>> begin

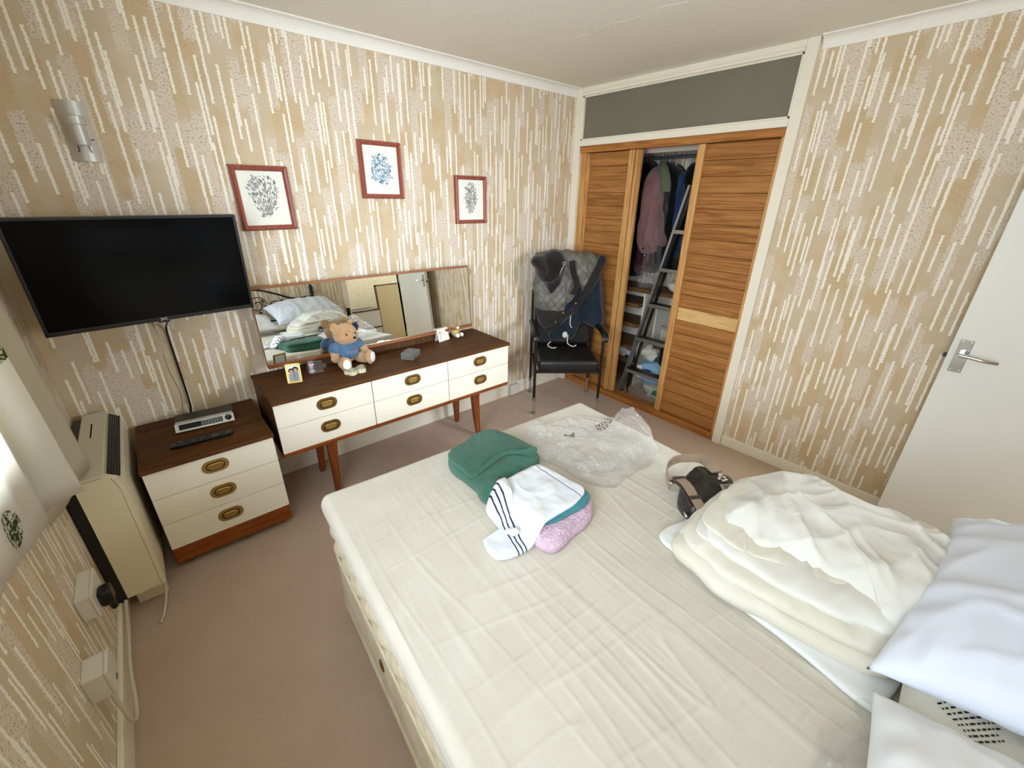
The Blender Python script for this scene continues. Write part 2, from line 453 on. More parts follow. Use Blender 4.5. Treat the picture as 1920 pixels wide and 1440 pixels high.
fabric('black_cloth', '#101013', '#0a0a0c', 300, 0.3)
fabric('white_cloth', '#c9c9c6', '#b8b8b5', 300, 0.3)
fabric('bear_fur', '#d0a676', '#bd9060', 190, 1.0, big=30, sheen=0.5, dist=0.006)
fabric('bear_pad', '#efebe4', '#e6e1d8', 400, 0.3)
fabric('bear_shirt', '#597697', '#4f6a88', 500, 0.3)
fabric('bow_navy', '#1c2a4e', '#16213f', 300, 0.3)
fabric('plush_tan', '#b08a58', '#9d7848', 220, 0.9, big=40, dist=0.004)
fabric('plush_yellow', '#cfc07a', '#beae68', 220, 0.9, big=40, dist=0.004)
fabric('strap_taupe', '#a08a72', '#927c65', 800, 0.5)
fabric('leather_brown', '#3c1d14', '#311610', 200, 0.2, 0.5)

# quilted lining of the jacket on the chair
t = NT('quilt_grey', 0.55, 0.4); ob_ = t.obj(); dn = t.n('ShaderNodeTexNoise'); dn.inputs['Scale'].default_value = 9; t.put(dn.inputs['Vector'], ob_)
o = t.sep(t.vmath('ADD', ob_, t.vmath('MULTIPLY', t.vmath('SUBTRACT', dn.outputs['Color'], (.5, .5, .5)), (.06, .06, .06))))
d1 = t.math('ABSOLUTE', t.math('SINE', t.math('MULTIPLY', t.math('ADD', o[0], t.math('MULTIPLY', o[2], 0.75)), 48)))
d2 = t.math('ABSOLUTE', t.math('SINE', t.math('MULTIPLY', t.math('SUBTRACT', o[0], t.math('MULTIPLY', o[2], 0.75)), 48)))
hq = t.math('POWER', t.math('MULTIPLY', d1, d2), 0.22); nz = t.noise(t.obj(), 30, 3)
t.col(t.mix(hq, '#504d45', t.mix(nz, '#5c5950', '#77736a'))); t.bump(t.math('ADD', hq, t.math('MULTIPLY', nz, 0.6)), 0.6, 0.008); M['quilt_grey'] = t.m

# striped white pyjama top: three navy lines across the sleeve, pale print on the front
t = NT('stripe_cotton', 0.9, 0.1); o = t.sep(t.obj())
sx = t.math('SUBTRACT', t.math('ADD', o[0], 0.0), t.math('MULTIPLY', o[1], 0.30))
sx = t.math('ADD', sx, t.math('MULTIPLY', t.noise(t.obj(), 18, 2), 0.006))
lines = None
for c0 in (-0.112, -0.097, -0.082):
    m = t.smooth(t.math('ABSOLUTE', t.math('SUBTRACT', sx, c0)), 0.0030, 0.0016)
    lines = m if lines is None else t.math('MAXIMUM', lines, m)
hem = t.smooth(t.math('ABSOLUTE', t.math('SUBTRACT', o[0], 0.135)), 0.0022, 0.0010); lines = t.math('MAXIMUM', lines, hem)
wm = t.smooth(t.noise(t.obj(), 26, 3), 0.56, 0.68); bl = t.smooth(t.noise(t.vmath('ADD', t.obj(), (3, 3, 3)), 20, 3), 0.58, 0.7)
c = t.mix(t.math('MULTIPLY', wm, 0.35), '#d6d9dd', '#d2d4b0'); c = t.mix(t.math('MULTIPLY', bl, 0.35), c, '#b9cfe2'); c = t.mix(lines, c, '#232a3e')
t.col(c); t.bump(t.noise(t.obj(), 500, 2), 0.2, 0.001); M['stripe_cotton'] = t.m

# curtain: thin white cotton with green leaf sprigs, lets daylight through
t = NT('curtain_cotton', 0.9, 0.1); o = t.obj(); s = t.sep(o)
uv = t.comb(t.math('MULTIPLY', s[1], 1.0), s[2], 0)
cell = t.vor(uv, 4.2); leafn = t.noise(uv, 52, 3, 0.7, 0.8)
lm = t.math('MULTIPLY', t.math('LESS_THAN', cell, 0.30), t.math('GREATER_THAN', leafn, 0.50))
c = t.mix(lm, '#f4f3ee', '#66703a'); t.col(c)
tr = t.n('ShaderNodeBsdfTranslucent'); t.put(tr.inputs[0], t.mix(lm, '#fbfaf6', '#59662c'))
mx = t.n('ShaderNodeMixShader'); mx.inputs[0].default_value = 0.62
t.t.links.new(t.b.outputs[0], mx.inputs[1]); t.t.links.new(tr.outputs[0], mx.inputs[2]); t.surf(mx.outputs[0]); M['curtain_cotton'] = t.m
t = NT('curtain_lining', 0.9, 0.1); t.col('#d9d0b8')
tr = t.n('ShaderNodeBsdfTranslucent'); tr.inputs[0].default_value = lin('#d9cfb2'); mx = t.n('ShaderNodeMixShader'); mx.inputs[0].default_value = 0.25
t.t.links.new(t.b.outputs[0], mx.inputs[1]); t.t.links.new(tr.outputs[0], mx.inputs[2]); t.surf(mx.outputs[0]); M['curtain_lining'] = t.m

def clear(key, milk, trans=0.0, rough=0.08, fres=1.35, crumple=0.0, tint='#ffffff'):
    """thin clear film or pane: straight-through light, fresnel shine, a little milkiness that light can cross"""
    t = NT(key, rough, 0.5); tp = t.n('ShaderNodeBsdfTransparent'); tp.inputs[0].default_value = lin(tint)
    gl = t.n('ShaderNodeBsdfGlossy'); gl.inputs['Roughness'].default_value = rough; gl.inputs[0].default_value = (1, 1, 1, 1)
    df = t.n('ShaderNodeBsdfDiffuse'); df.inputs[0].default_value = lin('#f3f2ee'); tl = t.n('ShaderNodeBsdfTranslucent'); tl.inputs[0].default_value = lin('#f3f2ee')
    m0 = t.n('ShaderNodeMixShader'); m0.inputs[0].default_value = 0.5; t.t.links.new(df.outputs[0], m0.inputs[1]); t.t.links.new(tl.outputs[0], m0.inputs[2])
    m1 = t.n('ShaderNodeMixShader'); m1.inputs[0].default_value = milk
    t.t.links.new(tp.outputs[0], m1.inputs[1]); t.t.links.new(m0.outputs[0], m1.inputs[2])
    lw = t.n('ShaderNodeLayerWeight'); lw.inputs['Blend'].default_value = 0.5
    fr = t.math('ADD', t.math('MULTIPLY', t.math('POWER', lw.outputs['Facing'], 4.0), fres - 1.0), (fres - 1) ** 2 * 0.35, clamp=True)
    m2 = t.n('ShaderNodeMixShader'); t.t.links.new(fr, m2.inputs[0]); t.t.links.new(m1.outputs[0], m2.inputs[1]); t.t.links.new(gl.outputs[0], m2.inputs[2])
    if crumple:
        n = t.noise(t.obj(), 38, 4, 0.6, 1.2); bp = t.bump(n, crumple, 0.02); t.t.links.new(bp, gl.inputs['Normal'])
    t.surf(m2.outputs[0]); M[key] = t.m
clear('pane', 0.01)
clear('polythene', 0.13, 0, 0.10, 1.45, 0.8)
clear('acrylic', 0.05, 0, 0.05, 1.4)
clear('garment_film', 0.03, 0, 0.08, 1.45, 0.8)
clear('box_glass', 0.25, 0, 0.05, 1.5, 0.0, '#b9c7c2')

t = NT('mirror_glass', 0.0, 0.5); t.b.inputs['Metallic'].default_value = 1.0; t.col('#eef1ee'); M['mirror_glass'] = t.m
# obscured glass of the high cupboard light
t = NT('frosted', 0.5, 0.35); n = t.noise(t.pos(), 190, 2); n2 = t.noise(t.pos(), 2.5, 2)
t.col(t.mix(n2, '#6f6b5b', '#7c7867')); t.bump(n, 0.25, 0.002); M['frosted'] = t.m

# prints
for k_, c_ in (('ink_green', '#737b70'), ('ink_mauve', '#b3a7ae'), ('ink_blue', '#a3bcc8'), ('ink_slate', '#5c7886'), ('ink_grey', '#999c93'), ('ink_dark', '#1d1b1c'), ('skin', '#c79a80'), ('hair_dark', '#1d1816'), ('shirt_grey', '#8c8f98'), ('pink_soft', '#d9a3b6'), ('lcd_dark', '#1b0c10'), ('btn_grey', '#8b8c8e'), ('pack_blue', '#8cb2cf'), ('pack_navy', '#2f4a86'), ('pack_green', '#3f7a5e'), ('card_grey', '#9a9a97'), ('ivory', '#d9cfae'), ('figure_grey', '#a9acb2'), ('wire_silver', '#c8c8c8'), ('pack_paper', '#b9bdb0')):
    plain(k_, c_, 0.6, 0.3, vary=0.05)

# ------------------------------------------------------------------ the room
XW, XC, YB, YF, H = -0.42, 2.855, 2.57, -0.66, 2.355
WY0, WY1, WZ0, WZ1 = -0.50, 1.76, 0.92, 2.12        # window opening
DX0, DX1, DZ = 1.95, 2.71, 2.0                       # doorway in the wall behind the bed
CY0, CXB = 1.03, 3.50                                # cupboard: right cheek and back
struct('floor', B().box(-0.55, 3.92, -2.35, 2.70, -0.06, 0.0), 'carpet', 'mauve-brown fitted carpet worn paler in the middle')
struct('ceiling', B().box(-0.55, 3.92, -2.35, 2.70, H, H + 0.06), 'artex', 'off-white textured plaster ceiling')
struct('wall_back', B().box(-0.52, 3.56, YB, YB + 0.1, 0, H), 'paper_x', 'tan wallpaper with ragged cream dashes behind the television and dresser')
b = B().box(XW - .1, XW, -0.76, WY0, 0, H).box(XW - .1, XW, WY1, YB, 0, H).box(XW - .1, XW, WY0, WY1, 0, WZ0).box(XW - .1, XW, WY0, WY1, WZ1, H)
struct('wall_left', b, 'paper_y', 'window wall in tan dashed wallpaper')
struct('wall_right', B().box(XC, XC + .1, YF, CY0 - 0.05, 0, H), 'paper_y', 'papered wall between the cupboard and the open door')
b = B().box(XW, DX0, YF - .1, YF, 0, H).box(DX1, 3.56, YF - .1, YF, 0, H).box(DX0, DX1, YF - .1, YF, DZ, H)
struct('wall_front', b, 'paper_x', 'papered wall behind the bed head with the doorway')
struct('wall_cupboard_back', B().box(CXB, CXB + .06, CY0 - .05, YB, 0, H), 'paper_y', 'papered back of the built-in cupboard')
struct('wall_cupboard_side', B().box(XC + .1, CXB, CY0 - .05, CY0, 0, H), 'paper_x', 'inner side of the built-in cupboard')
LX0, LX1, LZ0, LZ1 = 2.30, 3.72, 1.10, 2.22  # unseen landing window, added as an opening for the fill lamp
struct('wall_landing_far', B().box(1.0, LX0, -2.3, -2.2, 0, H).box(LX1, 3.9, -2.3, -2.2, 0, H).box(LX0, LX1, -2.3, -2.2, 0, LZ0).box(LX0, LX1, -2.3, -2.2, LZ1, H), 'hall_paper', 'pale patterned wall of the landing')
w3 = bpy.data.objects.new('added_window', None); COL.objects.link(w3); w3['kind'] = 'structure'; w3['label'] = 'wide white framed window added on the landing to let fill light in'
obj('window_frame', B().box(LX0, LX1, -2.28, -2.24, LZ0, LZ0 + .05, .004).box(LX0, LX1, -2.28, -2.24, LZ1 - .05, LZ1, .004).box(LX0, LX0 + .05, -2.28, -2.24, LZ0, LZ1, .004).box(LX1 - .05, LX1, -2.28, -2.24, LZ0, LZ1, .004).box(2.98, 3.02, -2.28, -2.24, LZ0, LZ1, .004), 'white_gloss', w3)
for xa, xb in ((LX0 + .05, 2.98), (3.02, LX1 - .05)): obj('pane', B().box(xa, xb, -2.262, -2.258, LZ0 + .05, LZ1 - .05), 'pane', w3)
struct('wall_landing_left', B().box(1.0, 1.1, -2.2, YF - .1, 0, H), 'hall_paper')
struct('wall_landing_right', B().box(3.8, 3.9, -2.2, YF - .1, 0, H).box(3.55, 3.8, YF - .1, YF - .05, 0, H), 'hall_paper')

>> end

Repeat only the lines from the beginning of the material through the line containing "fabric('leather_brown', '#3c1d14', '#311610', 200, 0.2, 0.5)", both ends kept, leaving pictures out.

Output for this exercise:
The Blender Python script for this scene continues. Write part 2, from line 453 on. More parts follow. Use Blender 4.5. Treat the picture as 1920 pixels wide and 1440 pixels high.
fabric('black_cloth', '#101013', '#0a0a0c', 300, 0.3)
fabric('white_cloth', '#c9c9c6', '#b8b8b5', 300, 0.3)
fabric('bear_fur', '#d0a676', '#bd9060', 190, 1.0, big=30, sheen=0.5, dist=0.006)
fabric('bear_pad', '#efebe4', '#e6e1d8', 400, 0.3)
fabric('bear_shirt', '#597697', '#4f6a88', 500, 0.3)
fabric('bow_navy', '#1c2a4e', '#16213f', 300, 0.3)
fabric('plush_tan', '#b08a58', '#9d7848', 220, 0.9, big=40, dist=0.004)
fabric('plush_yellow', '#cfc07a', '#beae68', 220, 0.9, big=40, dist=0.004)
fabric('strap_taupe', '#a08a72', '#927c65', 800, 0.5)
fabric('leather_brown', '#3c1d14', '#311610', 200, 0.2, 0.5)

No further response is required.